Cuna has been playing it close to the heart since he was a child, when his father, a bossa nova jazz head and guitarist, used to play Brazilian funk records around the house. Cuna developed a passion for music as a result and was in a number of bands as a teenager, playing guitar and writing angsty emo songs reflective of his life in suburbia. Eventually, he got more into pop music and the work of innovative producers like Pharell, Daft Punk and Timbaland, who he still cites as a hero today.

Despite his love for playing, however, Cuna never contemplated the idea of pursuing music as a career path. Instead, he went off to college to become a graphic designer – a “safe plan A,” he remembers. That all changed when a school friend showed him “Cherry” by Ratatat, a record that would inspire him to start producing on his own.

“I thought, ‘I want to make this,’” he says. “I’m going to try to do this before it’s too late and see what happens.”

With no real expectations, Cuna bought Reason, a computer program for creating and editing music, and started making beats. He began chopping obscure disco samples and mashing them with vocals by mainstream pop artists. Over time, he started to use less samples and more live instrumentation, creating icy pieces of complex R&B. Eventually, his work caught the ear of English production duo Bondax, which agreed to release one of his singles – the glitchy, Whitney Houston-inspired “MLLN DLLR” – on its label through iTunes.

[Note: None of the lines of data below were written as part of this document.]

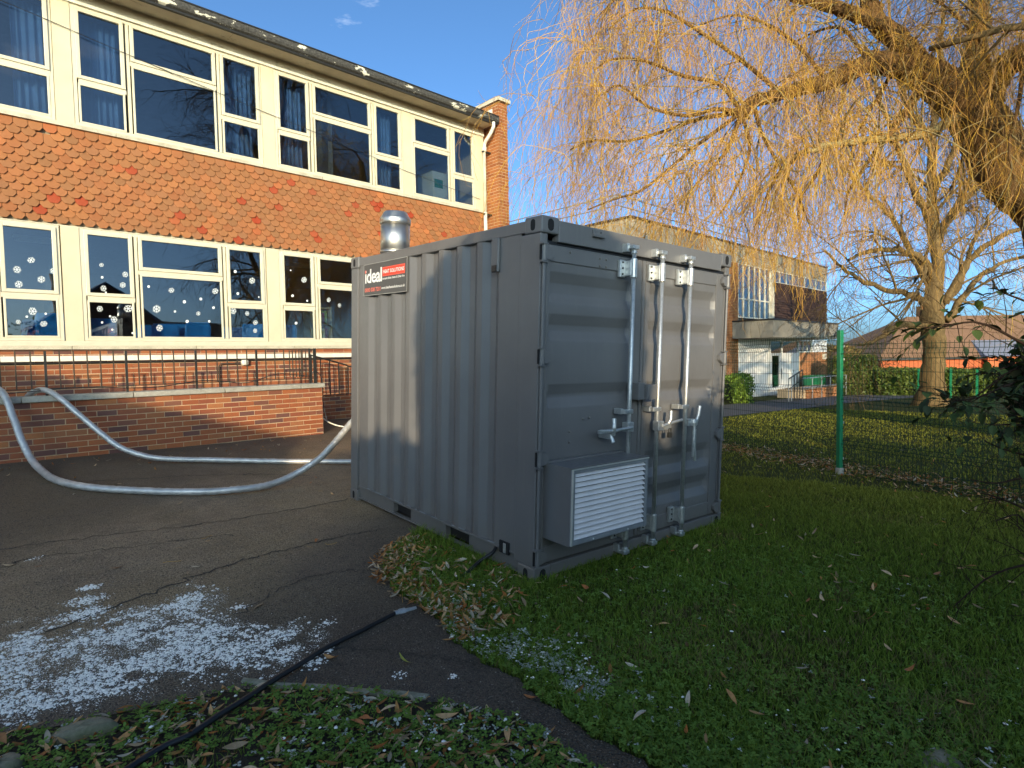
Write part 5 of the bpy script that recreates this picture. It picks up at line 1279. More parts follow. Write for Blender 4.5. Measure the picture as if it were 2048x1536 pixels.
def bare_tree(name, shift, label, seed, nums, mat, group='bare trees'):
    rs = np.random.RandomState(seed); E_ = empty(name, (shift[0], shift[1], shift[2])); tag(E_, label, 'tree')
    org = np.array(TD['T0'][0])
    rad = {'T0': [.68, .45, .38, .37, .40, .33, .22, .18, .15, .12, .09, .06, .03]}
    L_ = []; RR = []
    for k, pts in TD.items():
        q = np.array(pts) - org; rr = rad.get(k, [.15, .115, .09, .065, .04])
        Kc = 50 if k == 'T0' else 24
        P_ = smooth_path(q, Kc); P_[2:] += rs.normal(0, .03, P_[2:].shape); R_ = np.interp(np.linspace(0, 1, Kc), np.linspace(0, 1, len(rr)), rr)
        n_ = 14; mb = MB().tube(P_, R_, n_); V = np.array(mb.v); ctr = np.repeat(P_, n_, 0); kk = np.arange(len(V)) % n_
        V = ctr + (V - ctr) * (1 + .08 * np.sin(kk * 1.8 + .3) + rs.normal(0, .04, len(V)))[:, None]; mb.v = [tuple(v) for v in V]
        mb.build('trunk' if k == 'T0' else 'limb', mat, E_, smooth=True)
        L_.append(smooth_path(P_[int(Kc * .35) if k == 'T0' else 0:], 16)); RR.append(np.interp(np.linspace(.35 if k == 'T0' else 0, 1, 16), np.linspace(0, 1, len(rr)), rr))
    P1, R1 = np.array(L_), np.array(RR)
    Pa, Ra = spawn(P1, R1, nums[0], (1.5, 4.0), (30, 70), .25, 10, rs, rfac=.45, rcap=.07, up=.1)
    Pb, Rb = spawn(Pa, Ra, nums[1], (.8, 2.0), (25, 65), .45, 7, rs, rfac=.5, rcap=.03)
    Pc, Rc = spawn(Pb, Rb, nums[2], (.4, 1.3), (20, 60), .7, 6, rs, rfac=.6, rcap=.011)
    V, F = merge([tubes_np(Pa, Ra, 5), tubes_np(Pb, Rb, 4)]); tag(link('branches', mesh_np(V, F), mat, E_, smooth=True), kind='stuff')
    V, F = tubes_np(Pc, np.maximum(Rc, .0045), 3); tag(link('twigs', mesh_np(V, F), mat, E_), kind='stuff')
    return E_
TBARK = m_bark('olive_grey_bark', (.06, .04, .02), (.3, .2, .085), 9)
o0 = np.array(TD['T0'][0])
bt = bare_tree('bare_tree', (o0[0], o0[1], float(ground(o0[0], o0[1])) - .12), 'large bare tree with stout straight trunk on the far lawn before the hedge', 5, (110, 1100, 7000), TBARK)
# its neighbour behind the camera throws the forked shadow on the hall and shows in the windows
c2 = copy_tree(bt); c2.location = (8.6, -8.2, -.2); c2.rotation_euler = (0, 0, 2.1); tag(c2, 'large bare tree standing behind the camera to the right', 'tree')

# ---- leaf masses
LEAFM = m_attr('evergreen_leaf', .5, .3, .2)
def leaf_mass(name, pts_fn, n_, size, cols, mat, parent=None, rs=RS, kind=None, flat=.0):
    C_ = pts_fn(n_, rs); nrm = rs.normal(size=(n_, 3)); nrm /= np.linalg.norm(nrm, axis=1)[:, None]
    a = rs.normal(size=(n_, 3)); a -= (a * nrm).sum(1)[:, None] * nrm; a /= np.linalg.norm(a, axis=1)[:, None]; b = np.cross(nrm, a)
    s_ = rs.uniform(.6, 1.3, n_)[:, None] * size
    V = np.stack([C_ - a * s_, C_ - b * s_ * .45 + nrm * s_ * .12, C_ + a * s_, C_ + b * s_ * .45 + nrm * s_ * .12], 1).reshape(-1, 3)
    F = np.arange(n_ * 4).reshape(-1, 4)
    cols = np.array(cols); t_ = rs.rand(n_); ci = (t_ * (len(cols) - 1)); i_ = np.minimum(ci.astype(int), len(cols) - 2); f_ = (ci - i_)[:, None]
    c = cols[i_] * (1 - f_) + cols[i_ + 1] * f_
    o = link(name, mesh_np(V, F, np.repeat(c, 4, 0)), mat, parent)
    if kind: tag(o, kind=kind)
    return o
def box_pts(x0, x1, y0, y1, h0, h1, wob_=.12):
    def fn(n_, rs):
        x = rs.uniform(x0, x1, n_); y = rs.uniform(y0, y1, n_); h = rs.uniform(0, 1, n_)
        face = rs.rand(n_)
        y = np.where(face < .55, y0 + np.abs(rs.normal(0, wob_, n_)), y); h = np.where(face > .75, 1 + rs.normal(0, .05, n_), h)
        hh = h0 + (h1 - h0) * .5 * (1 + np.sin(x * .7) * .3 + np.sin(x * 2.1) * .15)
        hh = (h0 + h1) / 2 + (h1 - h0) / 2 * (np.sin(x * .9) * .6 + np.sin(x * 2.3) * .4)
        return np.stack([x, y, ground(x, y) + h * hh], -1)
    return fn
HG = [(.05, .085, .012), (.1, .15, .025), (.16, .2, .04), (.035, .06, .012)]
def hedge(label, ax, ay, bx, by, th, h0, h1, n_, cols=HG, size=.07, name='hedge'):
    L_ = math.hypot(bx - ax, by - ay); ang = math.atan2(by - ay, bx - ax); E_ = empty(name, (ax, ay, 0), ang); tag(E_, label, 'hedge')
    zg = float(ground((ax + bx) / 2, (ay + by) / 2))
    def fn(n_, rs):
        x = rs.uniform(0, L_, n_); y = rs.uniform(-th / 2, th / 2, n_); h = rs.uniform(0, 1, n_) ** .8; f_ = rs.rand(n_)
        y = np.where(f_ < .45, -th / 2 + rs.normal(0, .07, n_) + .05 * np.sin(x * 5 + h * 9), np.where(f_ < .6, th / 2 + rs.normal(0, .07, n_), y)); h = np.where(f_ > .78, 1 + rs.normal(0, .04, n_), h)
        hh = (h0 + h1) / 2 + (h1 - h0) / 2 * (np.sin(x * .9) * .6 + np.sin(x * 2.3) * .4)
        return np.stack([x, y, zg + h * hh], -1)
    leaf_mass('foliage', fn, n_, size, cols, LEAFM, E_, np.random.RandomState(int(L_ * 10)))
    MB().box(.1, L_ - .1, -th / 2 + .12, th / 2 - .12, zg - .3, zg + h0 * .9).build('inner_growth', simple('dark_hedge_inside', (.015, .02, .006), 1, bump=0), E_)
    return E_
p0 = HP(1745, 0, 33); p1 = HP(2260, 0, 31)
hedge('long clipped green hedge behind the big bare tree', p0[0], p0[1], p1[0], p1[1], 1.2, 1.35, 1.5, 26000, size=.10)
p0 = HP(1668, 0, 34.5); p1 = HP(1752, 0, 33.5)
hedge('taller rounded green hedge just right of the hall', p0[0], p0[1], p1[0], p1[1], 1.6, 1.9, 2.1, 9000, size=.10, name='tall_hedge')
p0 = HP(1452, 0, 25); p1 = HP(1492, 0, 25.4)
hedge('small bright green shrub at the foot of the hall wall beside the container', p0[0], p0[1], p1[0], p1[1], .8, .9, 1.2, 2600, cols=[(.12, .2, .02), (.2, .3, .04), (.08, .14, .02)], size=.07, name='shrub')
p0 = HP(1655, 0, 40); p1 = HP(1690, 0, 41)
hedge('ochre winter shrub beyond the hall corner', p0[0], p0[1], p1[0], p1[1], 2.0, 2.4, 3.0, 3000, cols=[(.2, .15, .04), (.3, .22, .08), (.14, .1, .03)], size=.09, name='shrub')
# far green fence posts against the hedge
for k, px in enumerate((1838, 1902, 1955)):
    q = HP(px, 0, 29.5); z0 = float(ground(q[0], q[1])); r_ = MB().box(-.05, .05, -.05, .05, z0, z0 + 1.45).build('far_fence_post', GREENP); r_.location = (q[0], q[1], 0)
    tag(r_, ('green post against the hedge just left of the big trunk', 'green post against the hedge just right of the big trunk', 'green post against the hedge furthest right of the three')[k], 'fence post', 'green posts in front of the hedge')

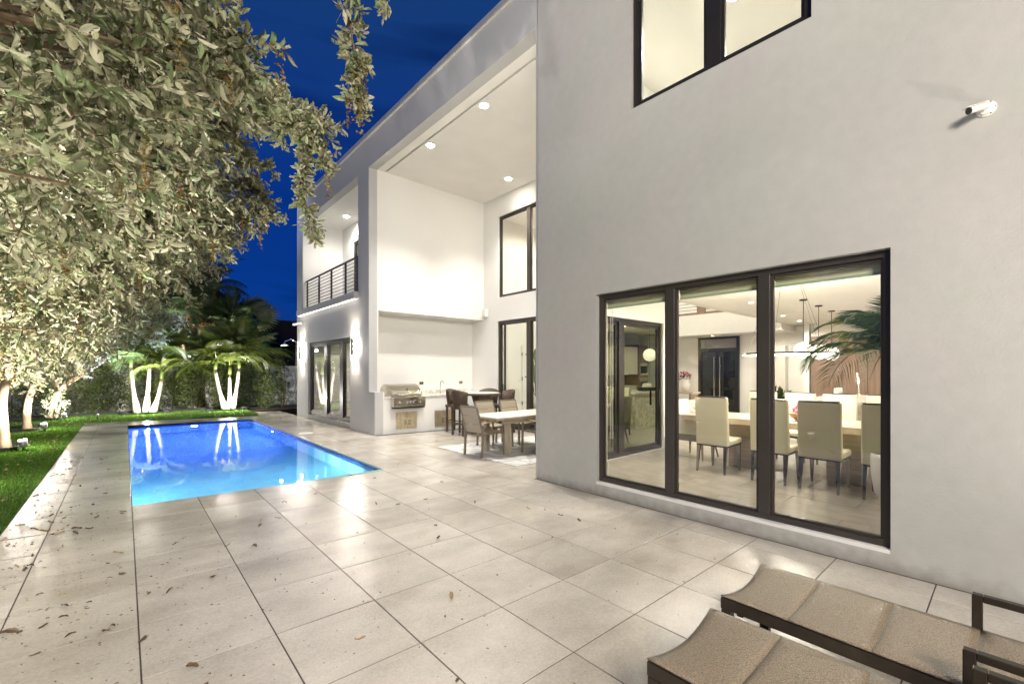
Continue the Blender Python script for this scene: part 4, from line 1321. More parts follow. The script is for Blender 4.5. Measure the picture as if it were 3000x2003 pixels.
# indoor palm in its tall white pot, banana plant seen through the patio doors
ip = palm((6.48, 0.86, Z0 + 0.55), (6.45, 0.86, 1.62), 0.03, 'feathery indoor palm in a tall white pot at the right window edge', 19, 'indoor', shaft=False, az0=0.4, pitch=(0.1, 1.35), name='indoor_palm', bark='twig')
ptp = thing('plant_pot', 'tall white plant pot at the right edge of the window', 'plant pot', (6.48, 0.86, Z0))
MB().lathe([(0.10, 0), (0.17, 0.12), (0.20, 0.35), (0.20, 0.5), (0.195, 0.55), (0.17, 0.55), (0.17, 0.5), (0.02, 0.49)], n=24).build('pot_body', M['pot'], ptp, smooth=True)
bp_ = thing('banana_plant', 'broad leaved green plant in a white pot behind the patio doors', 'plant', (9.0, 9.13, Z0))
MB().lathe([(0.16, 0), (0.2, 0.5), (0.2, 0.75), (0.17, 0.75), (0.02, 0.72)], n=20).build('pot', M['pot'], bp_, smooth=True)
for k, (a, z1, l_) in enumerate(((1.9, 1.75, .75), (3.6, 1.45, .7), (0.4, 1.3, .7), (5.2, 1.55, .65), (2.7, 1.2, .6), (4.4, 1.85, .8))):
    c, s_ = math.cos(a), math.sin(a)
    MB().tube([(0, 0, 0.7), (c * 0.06, s_ * 0.06, z1 - 0.35)], 0.012, 6).build('stem', M['banana'], bp_)
    vs_, fs = [], []
    for i in range(8):
        t = i / 7
        w_ = 0.17 * math.sin(math.pi * min(1, t * 0.92 + 0.05)) + 0.004
        px_ = 0.06 + 0.28 * t; pz_ = z1 - 0.35 + l_ * math.sin(t * 1.9) * .75
        vs_ += [(c * px_ - s_ * w_, s_ * px_ + c * w_, pz_ + 0.04), (c * px_, s_ * px_, pz_), (c * px_ + s_ * w_, s_ * px_ - c * w_, pz_ + 0.04)]
    for i in range(7):
        b_ = 3 * i
        fs += [(b_, b_ + 1, b_ + 4, b_ + 3), (b_ + 1, b_ + 2, b_ + 5, b_ + 4)]
    MB().add(vs_, fs).build('leaf', M['banana'], bp_, smooth=True, recalc=False)
# white inner door with hinges behind the patio doors
idr = thing('inner_door', 'white panelled inner door with three hinges behind the patio doors', 'door', (9.9, 11.2, Z0))
box_o('leaf', M['pot'], idr, -0.45, 0.45, 0.0, 0.05, 0, 2.25)
box_o('casing', M['pot'], idr, -0.55, -0.46, -0.02, 0.07, 0, 2.35)
box_o('casing', M['pot'], idr, 0.46, 0.55, -0.02, 0.07, 0, 2.35)
for z in (0.3, 1.15, 2.0):
    box_o('hinge', M['steel'], idr, 0.42, 0.48, -0.03, -0.001, z, z + 0.12)
# study desk and chair behind the wing sliding door
dk = thing('desk', 'pale desk in the study behind the sliding door', 'desk', (6.6, 12.7, 0.05))
box_o('top', M['table_wood'], dk, -0.4, 0.4, -0.7, 0.7, 0.7, 0.74)
for a in (-0.6, 0.6):
    box_o('leg', M['table_wood'], dk, -0.35, 0.35, a - .03, a + .03, 0, 0.7)
oc = thing('office_chair', 'dark office chair at the desk behind the sliding door', 'office chair', (5.8, 12.55, 0.05))
box_o('seat', M['fabric'], oc, -0.24, 0.24, -0.24, 0.24, 0.42, 0.5, bevel=0.03)
MB().prism([(-0.24, 0.5), (-0.28, 1.05), (-0.2, 1.05), (-0.16, 0.5)], -0.22, 0.22, 'y').build('backrest', M['black'], oc, bevel=0.03)
MB().tube([(0, 0, 0.08), (0, 0, 0.42)], 0.025, 8).build('column', M['chrome'], oc)
for k in range(5):
    a = k * 1.2566
    MB().tube([(0, 0, 0.09), (0.28 * math.cos(a), 0.28 * math.sin(a), 0.03)], [0.025, 0.015], 6).build('foot', M['black'], oc)

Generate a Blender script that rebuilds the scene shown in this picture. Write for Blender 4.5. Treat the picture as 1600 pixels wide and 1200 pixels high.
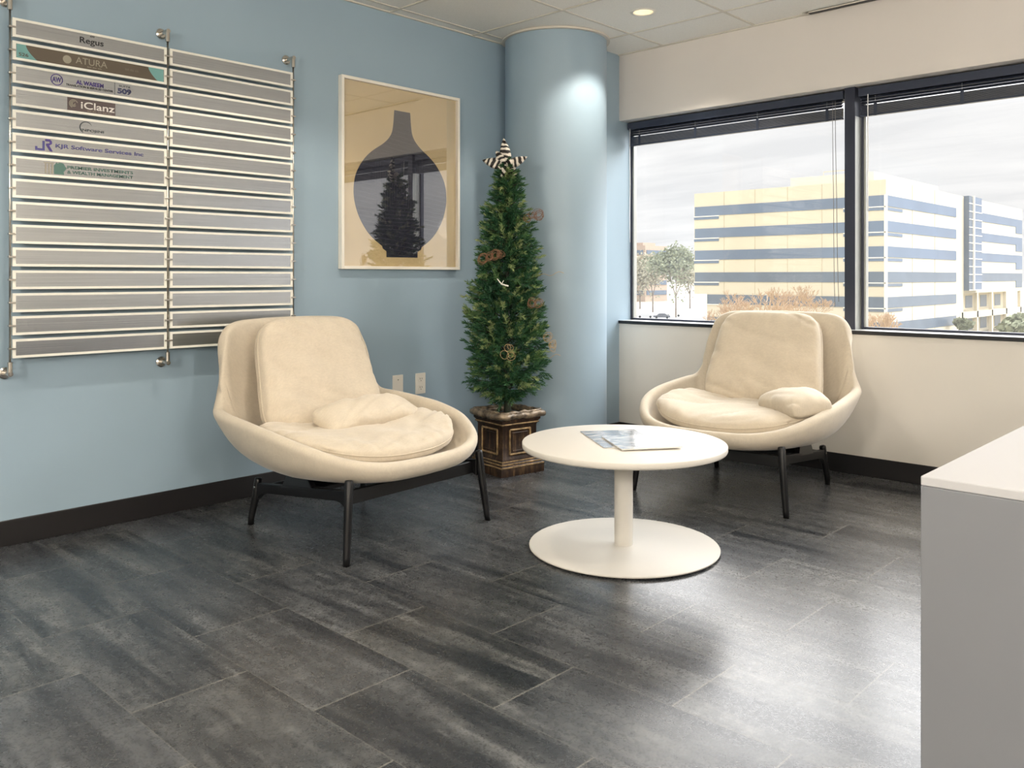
import bpy, bmesh, math, random
import numpy as np
from mathutils import Vector, Matrix, noise

for o in list(bpy.data.objects):
    bpy.data.objects.remove(o)
SC = bpy.context.scene
COL = SC.collection
PI = math.pi
H = 2.479                      # ceiling height; left wall is x = 0, window wall is y = 0

# ------------------------------------------------------------------ camera
cam_d = bpy.data.cameras.new('camera')
cam_d.sensor_fit = 'HORIZONTAL'
cam_d.sensor_width = 36.0
cam_d.lens = 1340.17 / 1600 * 36
cam_d.shift_y = (433.3 - 600) / 1600
cam_d.clip_start = 0.05
cam_d.clip_end = 3000
cam = bpy.data.objects.new('camera', cam_d)
COL.objects.link(cam)
cam.location = (3.694, -4.521, 1.037)
cam.rotation_euler = (PI / 2, 0, math.radians(43.487))
SC.camera = cam

# ------------------------------------------------------------------ exposure
SC.view_settings.view_transform = 'Standard'
SC.view_settings.look = 'None'
SC.view_settings.exposure = 0.4
SC.view_settings.gamma = 1.0
SC.view_settings.use_curve_mapping = False
SC.cycles.max_bounces = 10
SC.cycles.diffuse_bounces = 5
SC.cycles.glossy_bounces = 4
SC.cycles.transparent_max_bounces = 16
SC.cycles.sample_clamp_indirect = 6.0
SC.cycles.caustics_reflective = False
SC.cycles.caustics_refractive = False

# ------------------------------------------------------------------ sky: bright streaky overcast
SKY = 1.0
VEILED_SUN = 7.0
world = bpy.data.worlds.new('overcast_sky')
SC.world = world
world.use_nodes = True
nt = world.node_tree
for n in list(nt.nodes):
    nt.nodes.remove(n)
def N(nt, typ, **kw):
    n = nt.nodes.new(typ)
    for k, v in kw.items():
        if k == 'ins':
            for kk, vv in v.items():
                if hasattr(vv, 'is_output'):
                    nt.links.new(vv, n.inputs[kk])
                else:
                    n.inputs[kk].default_value = vv
        else:
            setattr(n, k, v)
    return n
def math_n(nt, op, a, b=None, c=None, clamp=False):
    n = nt.nodes.new('ShaderNodeMath'); n.operation = op; n.use_clamp = clamp
    for i, v in enumerate((a, b, c)):
        if v is None: continue
        if hasattr(v, 'is_output'): nt.links.new(v, n.inputs[i])
        else: n.inputs[i].default_value = v
    return n.outputs[0]
def ramp(nt, fac, stops, interp='LINEAR'):
    n = nt.nodes.new('ShaderNodeValToRGB'); nt.links.new(fac, n.inputs[0])
    cr = n.color_ramp; cr.interpolation = interp
    while len(cr.elements) < len(stops): cr.elements.new(0.5)
    for e, (p, c) in zip(cr.elements, stops):
        e.position = p
        e.color = (c, c, c, 1) if not isinstance(c, (tuple, list)) else (c[0], c[1], c[2], 1)
    return n.outputs[0]
def mixc(nt, fac, a, b, mode='MIX'):
    n = nt.nodes.new('ShaderNodeMix'); n.data_type = 'RGBA'; n.blend_type = mode
    for i, v in ((0, fac), (6, a), (7, b)):
        if hasattr(v, 'is_output'): nt.links.new(v, n.inputs[i])
        elif i == 0: n.inputs[0].default_value = v
        else: n.inputs[i].default_value = (v[0], v[1], v[2], 1)
    return n.outputs[2]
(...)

Since then, Cuna has become a seasoned performer, playing in places as obscure as rural Kentucky to as reputable as the Boiler Room in Los Angeles. He’s released a handful of catchy remixes that have brought a sultry, electro-tinged take to the music of mainstream singers like Rihanna and Ciara. He’s even collected a handful of cool industry stories, like the time he hung out in Perth, Australia, with Australian electronic legend Ta-Ku.

But even with all this, Cuna is still unsure of whether he can call his art a career yet. For every sold out show, there’s still a doorman who doesn’t know his name. He won’t be satisfied, he says, until he’s able to work in the studio with the same artists he currently samples, producing inventive pop music, just like his hero Timbaland. Until then, he’ll continue to make a name for himself by simply being himself, which has taken him this far.

“I try to make music where everything is me,” he tells us, “And I hope people like it.”